Of course this all presumes that the established trends maintain
themselves as all unique populations transition into modernism. The
take home is that we will have an expanded population that sustains
at close to ten billion people.
My own opinion here is that we will actually transition into a
sustainable lifeway that naturally demands and employs a high density
steady state base population and that this could easily approach one
hundred billion before we are finished.
With extended life times typically approaching 300 years and global
reproduction at maintenance, our society will be quite different.
Yet that is were we are going and actual capability is imminent.
I also observe that this projection is limited solely to the surface
of the earth were we will be fully engaged in its terraforming. It
makes no allowance to deep habitats, also internally sustainable, or
for space habitats that are also likely feasible. Adding in those
options, human population is potentially unlimited, at least in
comparison to the numbers we can integrate to the Earth's surface.
The population projections in this item presuppose that we never do
get our global act together and that is becoming progressively less
likely.
Model predicts that
the world's populations will stop growing in 2050
Posted by
TANNBreakingnews, Ecosystems, Environment11:00 AM
Global population data
spanning the years from 1900 to 2010 have enabled a research team
from the Autonomous University of Madrid to predict that the number
of people on Earth will stabilise around the middle of the century.

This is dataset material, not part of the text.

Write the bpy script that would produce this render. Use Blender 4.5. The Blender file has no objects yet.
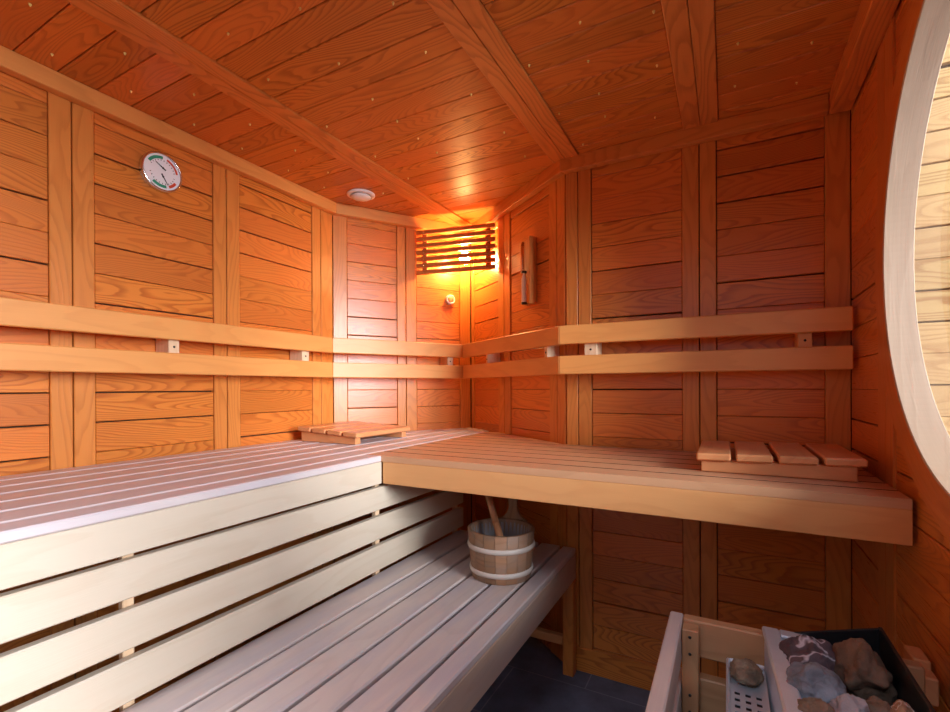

The results, obtained with a model used by physicists, coincide with
the UN's downward forecasts.
According to United
Nations' estimates, the world population in 2100 will be within a
range between 15.8 billion people according to the highest estimates
-high fertility variant- and 6.2 billion according to the lowest --
low fertility variant-, a figure that stands below the current 7
billion.
A mathematical model developed by a team from the Autonomous University of Madrid (UAM) and the CEU-San Pablo University, both from Spain, seems to confirm the lower estimate, in addition to a standstill and even a slight drop in the number of people on Earth by the mid-21st century.
A mathematical model developed by a team from the Autonomous University of Madrid (UAM) and the CEU-San Pablo University, both from Spain, seems to confirm the lower estimate, in addition to a standstill and even a slight drop in the number of people on Earth by the mid-21st century.
The population prospects between 1950 and 2100 provided by the UN were used to conduct the study, published in the journal 'Simulation'. Mathematical equations which are used in scientific fields, such as condensed matter physics, were then applied to this data.
"This is a model that describes the evolution of a two-level system in which there is a probability of passing from one level to another," as explained by Felix F. Munoz, UAM researcher and co-author of the project.
The team considered Earth as a closed and finite system where the migration of people within the system has no impact and where the fundamental principle of the conservation of mass -biomass in this case- and energy is fulfilled.
"Within this
general principle, the variables that limit the upper and lower zone
of the system's two levels are the birth and mortality rates,"
Munoz pointed out and recalled the change that occurred in the ratio
between the two variables throughout the last century.
"We started with a general situation where both the birth rate and mortality rate were high, with slow growth favouring the former," he added, "but the mortality rate fell sharply in the second half of the 20th century as a result of advances in healthcare and increased life expectancy and it seemed that the population would grow a lot. However, the past three decades have also seen a steep drop-off in the number of children being born worldwide."
The model's S-shaped sigmoid curve reflects this situation with an inflection point in the mid-1980s when the speed at which the population is growing starts to slow down until it stabilises around 2050.
The data also reflect the downward trend in the UN's series of prospects. "Overpopulation was a spectre in the 1960s and 70s but historically the UN's low fertility variant forecasts have been fulfilled," Munoz highlighted.
As recently as 1992 it was predicted that there would be 7.17 billion people on Earth by 2010 instead of the actual 6.8 billion. In fact, the fertility rate has fallen by more than 40% since 1950.
"This work is another aspect to be taken into consideration in the debate, although we do not deal with the significant economic, demographic and political consequences that the stabilisation and aging of the world population could entail," the researcher concluded.